Ramadan Abedi était l’un d’entre eux. Il a ainsi trouvé refuge en Grande-Bretagne avant de rentrer en Libye pour combattre aux côtés des rebelles les forces de Kadhafi pendant la révolte de 2011, selon des médias britanniques.

Après la chute du régime du colonel en 2011, Ramadan Abedi a occupé un poste de responsabilité dans la Direction de la police à Tripoli, a également dit M. Ben Salem.

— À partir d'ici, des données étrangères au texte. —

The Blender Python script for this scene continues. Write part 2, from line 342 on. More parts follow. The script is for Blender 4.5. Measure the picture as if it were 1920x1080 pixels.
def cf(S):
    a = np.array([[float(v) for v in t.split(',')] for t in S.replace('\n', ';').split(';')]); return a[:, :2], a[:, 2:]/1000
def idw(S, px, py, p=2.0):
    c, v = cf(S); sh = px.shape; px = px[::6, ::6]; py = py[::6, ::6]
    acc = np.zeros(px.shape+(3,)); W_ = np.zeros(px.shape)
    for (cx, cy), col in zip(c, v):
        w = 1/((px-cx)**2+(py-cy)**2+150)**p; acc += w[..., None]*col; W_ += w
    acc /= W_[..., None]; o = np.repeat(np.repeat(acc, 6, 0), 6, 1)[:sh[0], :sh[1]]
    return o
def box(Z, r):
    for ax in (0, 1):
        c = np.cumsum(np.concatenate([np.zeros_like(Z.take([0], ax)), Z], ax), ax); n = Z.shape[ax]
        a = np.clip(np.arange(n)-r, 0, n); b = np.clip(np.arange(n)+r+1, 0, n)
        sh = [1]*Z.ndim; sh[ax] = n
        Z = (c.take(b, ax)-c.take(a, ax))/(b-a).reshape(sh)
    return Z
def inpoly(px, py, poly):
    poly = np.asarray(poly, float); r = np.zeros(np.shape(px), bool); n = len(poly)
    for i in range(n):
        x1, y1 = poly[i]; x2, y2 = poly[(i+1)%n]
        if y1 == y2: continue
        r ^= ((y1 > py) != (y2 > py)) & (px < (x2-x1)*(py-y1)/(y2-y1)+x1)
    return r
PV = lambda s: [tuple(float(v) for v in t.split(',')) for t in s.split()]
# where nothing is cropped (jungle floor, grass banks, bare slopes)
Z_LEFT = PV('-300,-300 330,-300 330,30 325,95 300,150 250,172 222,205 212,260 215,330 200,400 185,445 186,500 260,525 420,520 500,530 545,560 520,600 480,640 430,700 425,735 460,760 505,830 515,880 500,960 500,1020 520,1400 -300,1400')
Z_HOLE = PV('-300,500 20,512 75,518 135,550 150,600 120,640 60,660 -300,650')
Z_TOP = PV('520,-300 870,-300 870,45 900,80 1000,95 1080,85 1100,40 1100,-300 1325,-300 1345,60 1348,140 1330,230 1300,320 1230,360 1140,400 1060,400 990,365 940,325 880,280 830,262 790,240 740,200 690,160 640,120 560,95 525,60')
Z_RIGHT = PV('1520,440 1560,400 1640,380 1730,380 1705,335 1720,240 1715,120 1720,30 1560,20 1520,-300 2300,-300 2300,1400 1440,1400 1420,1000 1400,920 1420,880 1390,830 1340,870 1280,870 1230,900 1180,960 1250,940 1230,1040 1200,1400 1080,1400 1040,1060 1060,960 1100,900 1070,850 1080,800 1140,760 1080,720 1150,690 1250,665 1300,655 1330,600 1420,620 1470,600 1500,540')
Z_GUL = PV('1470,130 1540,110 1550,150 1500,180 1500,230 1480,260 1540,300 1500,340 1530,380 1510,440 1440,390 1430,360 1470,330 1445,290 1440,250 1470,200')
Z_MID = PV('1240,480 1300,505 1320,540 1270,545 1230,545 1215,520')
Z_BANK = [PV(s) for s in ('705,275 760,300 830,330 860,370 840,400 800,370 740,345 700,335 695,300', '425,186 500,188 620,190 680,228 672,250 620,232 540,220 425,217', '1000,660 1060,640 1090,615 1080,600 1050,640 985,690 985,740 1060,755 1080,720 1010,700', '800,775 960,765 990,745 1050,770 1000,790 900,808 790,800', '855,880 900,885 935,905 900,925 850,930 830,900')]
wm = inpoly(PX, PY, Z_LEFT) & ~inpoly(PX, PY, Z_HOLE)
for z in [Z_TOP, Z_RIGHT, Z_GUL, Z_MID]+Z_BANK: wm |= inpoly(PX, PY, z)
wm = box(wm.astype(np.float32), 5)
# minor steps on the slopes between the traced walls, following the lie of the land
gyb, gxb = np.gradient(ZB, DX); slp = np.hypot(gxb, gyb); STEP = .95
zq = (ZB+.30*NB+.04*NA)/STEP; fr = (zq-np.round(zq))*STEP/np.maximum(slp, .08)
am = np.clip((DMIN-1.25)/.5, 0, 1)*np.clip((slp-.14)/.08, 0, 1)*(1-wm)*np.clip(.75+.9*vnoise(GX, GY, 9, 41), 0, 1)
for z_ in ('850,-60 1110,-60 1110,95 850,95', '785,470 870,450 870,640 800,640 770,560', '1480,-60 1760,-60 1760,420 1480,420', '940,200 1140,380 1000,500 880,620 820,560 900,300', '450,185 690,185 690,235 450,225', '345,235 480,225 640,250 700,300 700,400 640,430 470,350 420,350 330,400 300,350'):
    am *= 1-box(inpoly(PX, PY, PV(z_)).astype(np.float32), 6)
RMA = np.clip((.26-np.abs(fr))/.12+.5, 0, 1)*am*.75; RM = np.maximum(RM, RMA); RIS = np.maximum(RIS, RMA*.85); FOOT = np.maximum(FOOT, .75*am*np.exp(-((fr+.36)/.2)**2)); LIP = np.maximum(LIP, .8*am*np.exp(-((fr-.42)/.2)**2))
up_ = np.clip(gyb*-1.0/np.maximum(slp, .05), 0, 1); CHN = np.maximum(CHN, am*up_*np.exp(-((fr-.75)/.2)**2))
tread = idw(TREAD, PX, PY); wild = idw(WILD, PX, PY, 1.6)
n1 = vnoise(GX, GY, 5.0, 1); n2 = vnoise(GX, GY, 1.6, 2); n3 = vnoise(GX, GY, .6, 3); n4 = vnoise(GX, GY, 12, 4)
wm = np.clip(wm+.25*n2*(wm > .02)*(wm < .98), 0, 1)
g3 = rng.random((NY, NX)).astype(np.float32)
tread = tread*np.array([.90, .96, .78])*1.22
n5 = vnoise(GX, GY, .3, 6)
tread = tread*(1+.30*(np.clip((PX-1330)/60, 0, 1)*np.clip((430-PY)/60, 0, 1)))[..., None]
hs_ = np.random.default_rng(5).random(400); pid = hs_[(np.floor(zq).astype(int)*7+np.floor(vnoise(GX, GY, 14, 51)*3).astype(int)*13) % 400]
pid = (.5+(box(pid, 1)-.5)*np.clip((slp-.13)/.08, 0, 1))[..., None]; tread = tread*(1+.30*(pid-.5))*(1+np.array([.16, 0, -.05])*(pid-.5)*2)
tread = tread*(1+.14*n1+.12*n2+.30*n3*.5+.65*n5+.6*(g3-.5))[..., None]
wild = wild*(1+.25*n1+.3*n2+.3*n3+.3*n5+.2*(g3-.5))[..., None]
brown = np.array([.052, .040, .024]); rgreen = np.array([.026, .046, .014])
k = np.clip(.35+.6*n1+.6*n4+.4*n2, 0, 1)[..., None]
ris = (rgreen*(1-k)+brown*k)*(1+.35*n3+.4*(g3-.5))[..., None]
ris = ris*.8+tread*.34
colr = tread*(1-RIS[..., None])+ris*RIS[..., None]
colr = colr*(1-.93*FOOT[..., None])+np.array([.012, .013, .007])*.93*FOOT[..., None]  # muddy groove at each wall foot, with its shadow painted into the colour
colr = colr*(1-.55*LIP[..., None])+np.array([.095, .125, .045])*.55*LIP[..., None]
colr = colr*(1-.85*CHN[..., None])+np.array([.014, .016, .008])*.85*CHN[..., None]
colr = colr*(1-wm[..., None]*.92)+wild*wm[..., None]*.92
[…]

« Vous avez affaire à un environnement familial où le combat armé est relativement normalisé », a avancé M. Pantucci. « Donc, même si le père ne voulait peut-être pas que son fils s’engage dans un aspect du combat, il y est lui-même engagé. Vous pouvez donc comprendre que ça puisse être troublant du point de vue du fils », a-t-il fait valoir.

« Il est alors facile de voir comment d’autres ont pu le convaincre en offrant une cible différente », a-t-il ajouté.

Le chercheur note en outre que « les cercles jihadistes salafistes », que ce soit le groupe Etat islamique (EI), Al-Qaïda ou le GICL libyen, « sont très entremêlés » et ont un « terreau commun ».

Pour Salah Suhbi, un député libyen qui a grandi à Sheffield (nord de l’Angleterre), les Libyens de Manchester « savent exactement ce qui se passe, il y a une politique de recrutement, nous mettons en garde contre ça depuis des années », a-t-il affirmé au Guardian.

Ghazi Gheblawi, un médecin vivant à Londres, craint, quant à lui, que l’idéologie de l’EI ne se répande sur les terres britanniques « comme elle l’a fait au pays ».